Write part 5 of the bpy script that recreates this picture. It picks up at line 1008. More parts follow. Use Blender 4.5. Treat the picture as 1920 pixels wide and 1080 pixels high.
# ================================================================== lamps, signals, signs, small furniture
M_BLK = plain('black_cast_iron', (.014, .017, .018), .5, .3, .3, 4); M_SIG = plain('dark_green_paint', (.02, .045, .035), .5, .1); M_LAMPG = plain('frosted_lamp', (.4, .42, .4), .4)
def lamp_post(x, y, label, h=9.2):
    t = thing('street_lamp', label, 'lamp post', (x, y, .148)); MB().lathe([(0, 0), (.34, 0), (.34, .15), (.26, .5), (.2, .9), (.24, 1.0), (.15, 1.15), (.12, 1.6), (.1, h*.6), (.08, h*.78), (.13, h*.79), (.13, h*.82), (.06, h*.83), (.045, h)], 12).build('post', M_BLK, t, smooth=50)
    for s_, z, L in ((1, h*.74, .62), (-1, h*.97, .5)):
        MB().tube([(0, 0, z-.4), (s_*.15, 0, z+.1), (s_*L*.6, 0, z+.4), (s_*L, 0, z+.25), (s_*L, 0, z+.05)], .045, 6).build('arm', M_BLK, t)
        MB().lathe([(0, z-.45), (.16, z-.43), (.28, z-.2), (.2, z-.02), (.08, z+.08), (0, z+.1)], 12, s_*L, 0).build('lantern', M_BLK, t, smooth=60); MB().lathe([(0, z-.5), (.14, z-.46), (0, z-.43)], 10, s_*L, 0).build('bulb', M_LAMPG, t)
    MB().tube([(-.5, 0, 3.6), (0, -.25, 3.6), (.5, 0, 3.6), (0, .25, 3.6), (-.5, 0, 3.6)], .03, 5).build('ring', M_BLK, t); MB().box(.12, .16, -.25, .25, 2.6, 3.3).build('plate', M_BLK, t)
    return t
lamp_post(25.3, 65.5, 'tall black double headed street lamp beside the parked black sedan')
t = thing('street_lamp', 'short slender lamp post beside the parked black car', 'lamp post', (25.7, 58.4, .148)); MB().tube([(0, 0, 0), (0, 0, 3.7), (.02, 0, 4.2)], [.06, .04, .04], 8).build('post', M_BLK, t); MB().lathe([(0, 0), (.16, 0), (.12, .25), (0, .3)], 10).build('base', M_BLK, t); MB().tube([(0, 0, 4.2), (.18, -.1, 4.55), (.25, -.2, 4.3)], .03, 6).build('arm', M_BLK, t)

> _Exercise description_
Print all the data exactly.

> _Task response_
Write part 5 of the bpy script that recreates this picture. It picks up at line 1008. More parts follow. Use Blender 4.5. Treat the picture as 1920 pixels wide and 1080 pixels high.
# ================================================================== lamps, signals, signs, small furniture
M_BLK = plain('black_cast_iron', (.014, .017, .018), .5, .3, .3, 4); M_SIG = plain('dark_green_paint', (.02, .045, .035), .5, .1); M_LAMPG = plain('frosted_lamp', (.4, .42, .4), .4)
def lamp_post(x, y, label, h=9.2):
    t = thing('street_lamp', label, 'lamp post', (x, y, .148)); MB().lathe([(0, 0), (.34, 0), (.34, .15), (.26, .5), (.2, .9), (.24, 1.0), (.15, 1.15), (.12, 1.6), (.1, h*.6), (.08, h*.78), (.13, h*.79), (.13, h*.82), (.06, h*.83), (.045, h)], 12).build('post', M_BLK, t, smooth=50)
    for s_, z, L in ((1, h*.74, .62), (-1, h*.97, .5)):
        MB().tube([(0, 0, z-.4), (s_*.15, 0, z+.1), (s_*L*.6, 0, z+.4), (s_*L, 0, z+.25), (s_*L, 0, z+.05)], .045, 6).build('arm', M_BLK, t)
        MB().lathe([(0, z-.45), (.16, z-.43), (.28, z-.2), (.2, z-.02), (.08, z+.08), (0, z+.1)], 12, s_*L, 0).build('lantern', M_BLK, t, smooth=60); MB().lathe([(0, z-.5), (.14, z-.46), (0, z-.43)], 10, s_*L, 0).build('bulb', M_LAMPG, t)
    MB().tube([(-.5, 0, 3.6), (0, -.25, 3.6), (.5, 0, 3.6), (0, .25, 3.6), (-.5, 0, 3.6)], .03, 5).build('ring', M_BLK, t); MB().box(.12, .16, -.25, .25, 2.6, 3.3).build('plate', M_BLK, t)
    return t
lamp_post(25.3, 65.5, 'tall black double headed street lamp beside the parked black sedan')
t = thing('street_lamp', 'short slender lamp post beside the parked black car', 'lamp post', (25.7, 58.4, .148)); MB().tube([(0, 0, 0), (0, 0, 3.7), (.02, 0, 4.2)], [.06, .04, .04], 8).build('post', M_BLK, t); MB().lathe([(0, 0), (.16, 0), (.12, .25), (0, .3)], 10).build('base', M_BLK, t); MB().tube([(0, 0, 4.2), (.18, -.1, 4.55), (.25, -.2, 4.3)], .03, 6).build('arm', M_BLK, t)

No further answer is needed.